There’s little question that South Africa has been the rock of African science, for no other country in the continent has had the financial or educational capacity for quality research like South Africa. Yes, many non-African scientists do work in the continent, but as for intrinsic capability, no African nation can touch South Africa with a barge pole in terms of quality science.

That scientific capacity, as well as the practicality of South Africans in general, means that many species in southern Africa probably owe their continued existence to this country’s knowledge, dedication and policies. Elsewhere in Africa, many species are in free-fall from the mounting pressures of a rapidly growing human population, and this only stands to get worse over the coming century. While South Africa is far from immune to these pressures (including incredible rates of poaching), it has so far managed to resist much of the biodiversity tragedy the rest of the continent is experiencing.
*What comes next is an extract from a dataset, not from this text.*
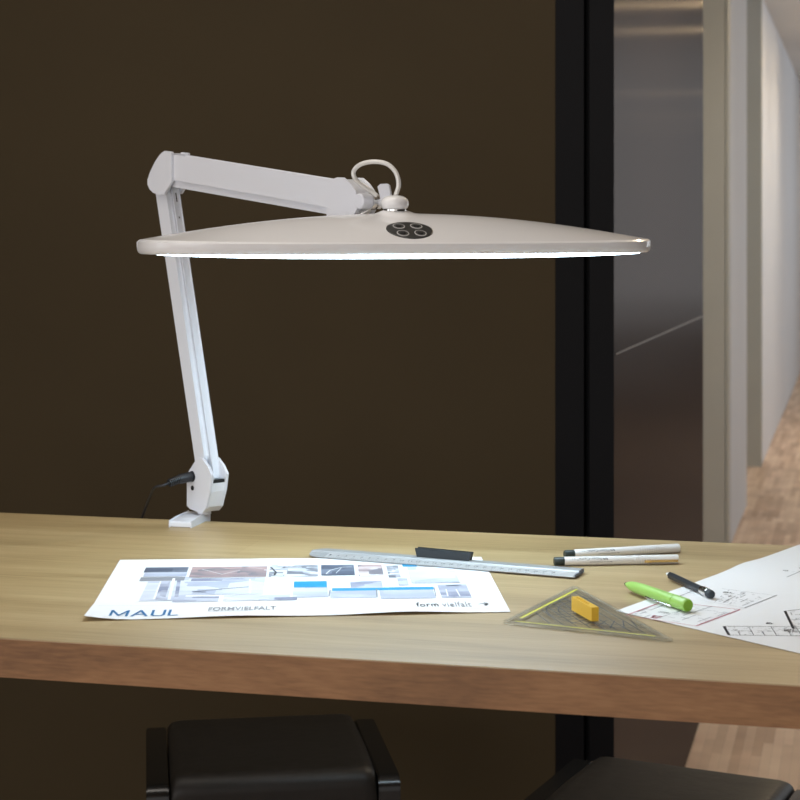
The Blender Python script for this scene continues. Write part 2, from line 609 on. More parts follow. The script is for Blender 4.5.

My hypothesis is therefore that if South Africa’s education and science continue to plummet, one of the main corollaries will be a weakened capacity to safeguard their wonderfully rich and unique biodiversity. Without that intrinsic capacity to examine the processes underlying species loss, make sound policy changes in response, and alert the rest of the world about what is happening, biodiversity will come off the biggest loser.

It should be a profound concern for anyone interested in maintaining African biodiversity that this education crisis is still happening (and possibility getting worse) in South Africa. Anything we can do to support South African scientists to do their work should therefore be a priority, especially for any foreign institutions with research interests there. I implore all of you to do anything that is within your power to help.